ARTICLE I: NAME, PURPOSE AND VISION
Section 1: The name of the organization shall be the ‘Pratoriate Foundation’ a Non-Profit Organization also hereafter known as the Foundation.
Section 2: The Foundation was formed with the purpose of upholding the following principals that being one the most important thing in existence is intelligence and further that second to that is knowledge as dictated by the Foundation Board of Directors.
Section 3: The Foundation vision for the execution of Section 2 is: “providing a sustainable, multi-location, searchable repository for personal and social development to help create a better world through providing knowledge and training.”
ARTICLE II: MEMBERSHIP
Section 1: Membership is not open but is by invite only where anyone willing to uphold Article 1, Section 2 and willing to not hold the organization The Foundation, or other Foundation members, the Foundation board of director members, or sponsors libel for any harm regarding Foundation membership, or Foundation related events, can publicly apply for review as the Board should direct.
Section 2: All current members are able to vote for the board of directors when such elections are held as directed by the Board of Directors.
Section 3: The Board of Directors will reserve the right to remove or bar any one from membership without reason.
Section 4: The Board of Directors reserves the right to create types of membership including nonvoting categories of membership or board members.
ARTICLE III – MEETINGS OF MEMBERS
Section 1: An annual board meeting shall be set by the Board of Directors each year open to all members where the time and date shall be posted on the web site, or otherwise posted to membership, to the best of the board’s ability; save under risk to the members or board.
Section 2: Board meetings shall be open to all members and may be held as often as needed as designated by the board of directors as well as may be held electronically at the discretion of the board.
Section 3: Regular meetings shall be held as designated by the Board of Directors.
Section 4: Additional meetings can be held by the Board for any other reason including organizational verticals, committee’s or sub-groups as defined by certain members or Board Members.
ARTICLE IV – BOARD OF DIRECTORS
Section 1: The Board of Directors shall consist of 5 members appointed or voted on by members or grand fathered in upon organization.

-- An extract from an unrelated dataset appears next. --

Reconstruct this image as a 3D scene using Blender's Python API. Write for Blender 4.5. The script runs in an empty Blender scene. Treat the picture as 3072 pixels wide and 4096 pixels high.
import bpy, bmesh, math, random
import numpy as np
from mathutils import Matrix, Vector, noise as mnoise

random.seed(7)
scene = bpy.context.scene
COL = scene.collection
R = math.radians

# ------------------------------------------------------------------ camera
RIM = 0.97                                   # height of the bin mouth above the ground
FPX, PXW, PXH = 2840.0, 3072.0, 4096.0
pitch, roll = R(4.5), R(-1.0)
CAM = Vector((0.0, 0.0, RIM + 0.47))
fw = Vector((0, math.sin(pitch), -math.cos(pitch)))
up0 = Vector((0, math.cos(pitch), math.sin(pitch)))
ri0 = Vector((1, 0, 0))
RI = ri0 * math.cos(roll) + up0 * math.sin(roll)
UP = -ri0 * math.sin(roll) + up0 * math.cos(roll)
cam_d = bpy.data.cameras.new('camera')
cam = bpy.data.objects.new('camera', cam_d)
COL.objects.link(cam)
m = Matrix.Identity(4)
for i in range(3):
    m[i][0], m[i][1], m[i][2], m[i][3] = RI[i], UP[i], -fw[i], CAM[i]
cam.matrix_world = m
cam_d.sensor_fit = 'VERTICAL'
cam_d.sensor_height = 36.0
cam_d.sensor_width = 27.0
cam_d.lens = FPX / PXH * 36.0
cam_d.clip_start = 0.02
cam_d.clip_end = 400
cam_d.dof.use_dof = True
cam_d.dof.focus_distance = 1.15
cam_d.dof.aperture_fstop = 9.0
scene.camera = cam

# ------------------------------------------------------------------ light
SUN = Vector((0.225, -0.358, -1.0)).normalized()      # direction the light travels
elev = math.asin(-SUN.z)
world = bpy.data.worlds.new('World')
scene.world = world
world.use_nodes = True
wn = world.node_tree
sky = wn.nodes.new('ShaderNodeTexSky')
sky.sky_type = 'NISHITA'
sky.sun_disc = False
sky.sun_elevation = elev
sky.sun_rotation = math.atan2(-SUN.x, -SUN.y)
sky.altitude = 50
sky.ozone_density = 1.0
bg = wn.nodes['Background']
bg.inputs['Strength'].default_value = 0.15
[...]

Section 2: The Board of Directors shall be responsible for the overall policy and direction of the Foundation and set all critical roles within the organization and have the right to appoint officers as needed, manage all legal matters, set meeting schedules, events, event sponsor ships, managing online properties and oversee all organizational operations.
Section 3: The Board of Directors will meet as often as deemed necessary.
Section 4: The Board may define a set of committees, as deemed by the Board of Directors as important to the organization.
Section 5: The Board of Directors shall set up and appoint an executive director to manage day to day operations as needed; whom would be responsible for acting in the organization’s best interest and the best interest of the community.
Section 6: The Board of Directors shall set up and appoint a treasurer to manage accounting and/or audit the organizations accounting.
Section 7: Board of Directors shall consider a vote one way or the other as final and effective as long as any majority of board members total is in agreement on the vote.
Section 8: The Board of Directors shall reserve the right to appoint any other officers as needed.
Section 9: The Board of Directors shall appoint any vacant roles as soon as possible on the Board of Directors.
Section 10: The Board of Director members may resign at will pending written on paper or electronic format to the board of Directors.
Section 11: The Board of Directors may appoint as many as the Board may direct additional non-voting members of the Board that may participate on the board in every other way in Board activities other than voting and may vote if voting members are not present as a stand in where a majority of the voting members are present.
ARTICLE V – BY LAW AMENDMENTS, EDICTS, MOTIONS
Section 1: The Board of Directors may amend the Foundation By-laws by a majority vote at any time short of amending Article 1 Section 3. Section 2: The Board of Directors may vote on and then declare ‘rules’ called edicts that are long term effective rules on top of the By-Laws.
Section 3: The Board of Directors may vote on and declare ‘commands’ called ‘motions’ that are to be carried out by any members of the organization.
Section 4: Any member of the Board of Directors may define and propose motions or edicts.
Section 5: The Executive Director may issue motions and edicts that are in effect but must be reviewed by the Board of Directors. The Executive Director must then notify the Board of such motions and edicts so the Board may review and/or reject upon a vote. The Executive Director may not issue any motion or edict that changes the parameters of the By-Laws.
ARTICLE VI – PRIVACY POLICY
Section 1: The personal information the Foundation collects shall not be provided to any third parties, in any way, without express permission from the person in question. The Foundation must take all reasonable precautions to protect and safeguard membership information and respect the privacy of members.
ARTICLE VII – OFFICERS OF THE ORGANIZATION
Section 1: The Article 4 lays out officers that are required by the organization. Additionally other officers maybe appointed as needed according to Article 4 which may include any role as the Foundation Board may direct, but they are required to define that role.